In 2011, Somerset reconstruction continues up the hill to Booth street, and the new Chinatown look will be implemented. Also in Chinatown, the Gateway Arch, a royal arch, will be built at Cambridge Street. Thirty three feet high, all concrete, painted in gold and other colours, it will be an attraction to be proud of. I am pleased with the cooperative work ethos we have made with the CBIA, it is becoming a stronger partnership which builds stronger communities.

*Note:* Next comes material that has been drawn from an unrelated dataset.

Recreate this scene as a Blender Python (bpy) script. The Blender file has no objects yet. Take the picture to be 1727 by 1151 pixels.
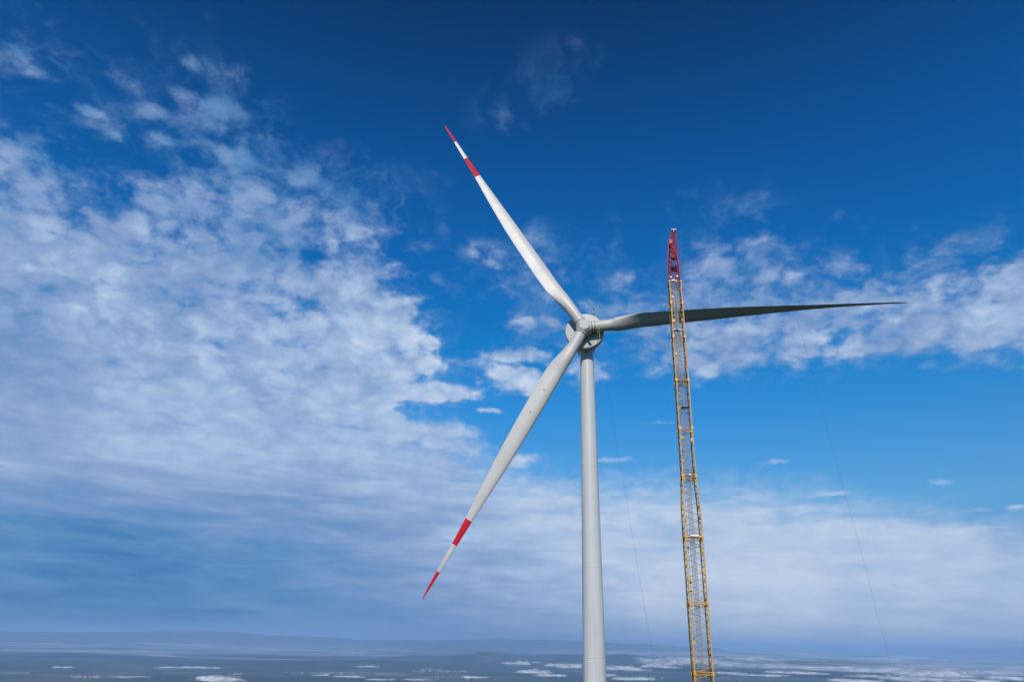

There were other issues too. Do I need remind everyone that the parole board tried to locate its regional parole centre at 1010 Somerset? After years of complaining and encouragement, the city finally restarted the Bayview Carling CDP, although many of the “horses are out of the barn” there, it is better late than never. There were infill issues, committee of adjustment applications, parking lot issues. We had guest presentation from The Door and from Rochester Heights and the PPRA partnership continued. We lobbied hard for the Dominican Gardens on Empress to become parkland rather than a condo. There is lots to do.

A look ahead at the issues in 2010-11

• Getting the bike paths built north-south along the Otrain corridor; and east-west along Albert or the new LRT line (BikeWest);

• Bronson reconstruction will be a major major time consumer as we are starting out with very different objectives than the “more-traffic” planners that currently control the study;

• condo infills will be a bigger issues as condo mania now raging in Centretown to the east and Hintonburg-Wellington to the west spreads into Dalhousie;

• we have to remain vigilant to push problem properties to clean up and to prevent the proliferation of non-permitted ugly parking lots.

• We have to keep close tabs on the DOTT process and LRT conversion issues, especially what happens to the buses now using the transitway – where do they go while the transitway is being laid with rails?

• We have to be vigilant to keep LeBreton Flats for a mixed use mixed income urban city and not a busway terminus for the STO.

• We need some creative infill projects of affordable housing, whether as condos, rentals, and by whatever provider we can get. We have identified two locations and want to work to bring these projects to the “shovel ready” stage pending funding

There is no shortage of issues where our input is valuable and more importantly, listened to. It is gratifying to see we have a real impact on what happens in our neighborhood. Our board for 2010-11 will be selected here tonight, and I encourage anyone who wants to be involved, to have an influence, to have fun doing that… put forward your name and join us in building a better Dalhousie.